Restate each of the lines below word for word and drop every picture.

▶

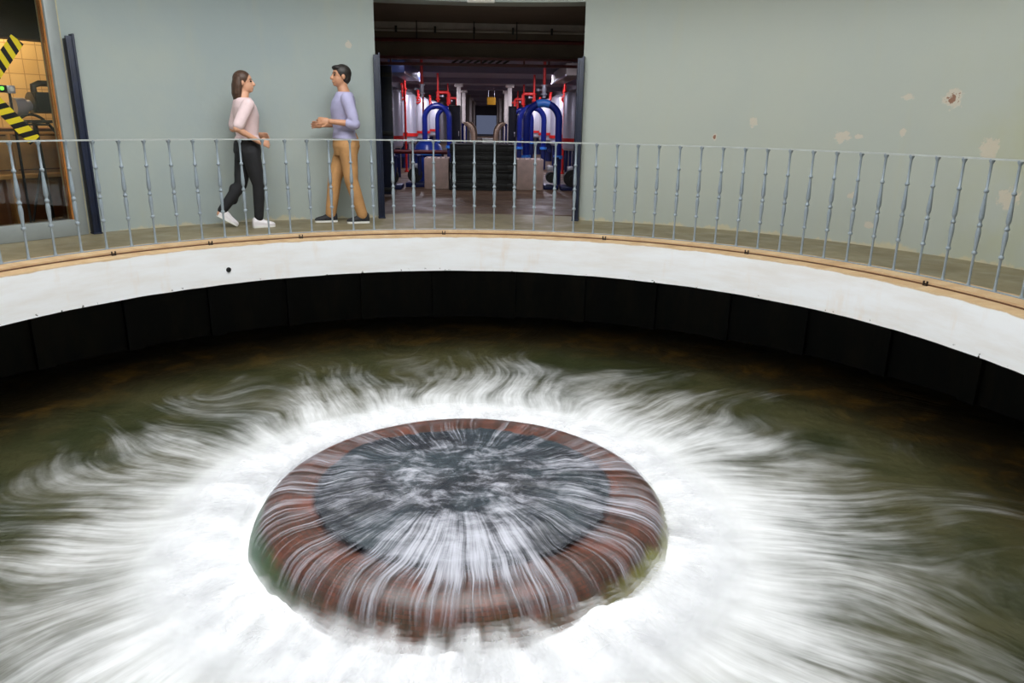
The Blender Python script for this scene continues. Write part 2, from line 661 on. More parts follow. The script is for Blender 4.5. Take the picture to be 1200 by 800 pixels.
# brick well head under the cascade
HEAD = (CX + 0.075, CY - 0.03, 0)
def brick_material():
    t = NT('wet_red_brick')
    p = t.pos()
    x, y, z = t.sep(p)
    r = t.math('SQRT', t.add(t.mul(x, x), t.mul(y, y)))
    a = t.math('ARCTAN2', x, y)
    bk = t.node('ShaderNodeTexBrick')
    t.put(bk.inputs['Vector'], t.comb(t.mul(a, 7.0), t.mul(t.sub(r, t.mul(z, .8)), 10.0), 0.0))
    t.put(bk.inputs['Color1'], S(104, 62, 50))
    t.put(bk.inputs['Color2'], S(80, 48, 40))
    t.put(bk.inputs['Mortar'], S(70, 54, 48))
    bk.inputs['Scale'].default_value = 1.0
    bk.inputs['Mortar Size'].default_value = 0.035
    bk.inputs['Mortar Smooth'].default_value = 0.6
    c = bk.outputs[0]
    st = t.noise(t.comb(t.mul(t.math('DIVIDE', x, r), 26), t.mul(t.math('DIVIDE', y, r), 26), t.mul(r, 2.0)), 1, 5, 0.65)
    c = t.mixc(t.smooth(st, 0.38, 0.66, 0, 0.8), c, S(54, 38, 30))
    c = t.mixc(t.smooth(t.noise(p, 5, 4), 0.48, 0.72, 0, 0.6), c, S(132, 72, 54))
    # moss on the lower edge, thicker at the two sides
    sid = t.smooth(t.math('ABSOLUTE', t.math('DIVIDE', x, r)), 0.45, 0.95)
    moss = t.mul(t.smooth(t.add(r, t.madd(t.noise(p, 6, 4), 0.12, -0.06)), 1.09, 1.15), t.madd(sid, 0.85, 0.12))
    c = t.mixc(moss, c, t.mixc(t.smooth(x, -0.3, 0.5), S(52, 92, 58), S(128, 128, 52)))
    return t.done(t.bsdf(c, 0.35, 0, 0.45, t.bump(t.add(bk.outputs['Fac'], st), -0.35, 0.01)))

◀

Response to this task ->
The Blender Python script for this scene continues. Write part 2, from line 661 on. More parts follow. The script is for Blender 4.5. Take the picture to be 1200 by 800 pixels.
# brick well head under the cascade
HEAD = (CX + 0.075, CY - 0.03, 0)
def brick_material():
    t = NT('wet_red_brick')
    p = t.pos()
    x, y, z = t.sep(p)
    r = t.math('SQRT', t.add(t.mul(x, x), t.mul(y, y)))
    a = t.math('ARCTAN2', x, y)
    bk = t.node('ShaderNodeTexBrick')
    t.put(bk.inputs['Vector'], t.comb(t.mul(a, 7.0), t.mul(t.sub(r, t.mul(z, .8)), 10.0), 0.0))
    t.put(bk.inputs['Color1'], S(104, 62, 50))
    t.put(bk.inputs['Color2'], S(80, 48, 40))
    t.put(bk.inputs['Mortar'], S(70, 54, 48))
    bk.inputs['Scale'].default_value = 1.0
    bk.inputs['Mortar Size'].default_value = 0.035
    bk.inputs['Mortar Smooth'].default_value = 0.6
    c = bk.outputs[0]
    st = t.noise(t.comb(t.mul(t.math('DIVIDE', x, r), 26), t.mul(t.math('DIVIDE', y, r), 26), t.mul(r, 2.0)), 1, 5, 0.65)
    c = t.mixc(t.smooth(st, 0.38, 0.66, 0, 0.8), c, S(54, 38, 30))
    c = t.mixc(t.smooth(t.noise(p, 5, 4), 0.48, 0.72, 0, 0.6), c, S(132, 72, 54))
    # moss on the lower edge, thicker at the two sides
    sid = t.smooth(t.math('ABSOLUTE', t.math('DIVIDE', x, r)), 0.45, 0.95)
    moss = t.mul(t.smooth(t.add(r, t.madd(t.noise(p, 6, 4), 0.12, -0.06)), 1.09, 1.15), t.madd(sid, 0.85, 0.12))
    c = t.mixc(moss, c, t.mixc(t.smooth(x, -0.3, 0.5), S(52, 92, 58), S(128, 128, 52)))
    return t.done(t.bsdf(c, 0.35, 0, 0.45, t.bump(t.add(bk.outputs['Fac'], st), -0.35, 0.01)))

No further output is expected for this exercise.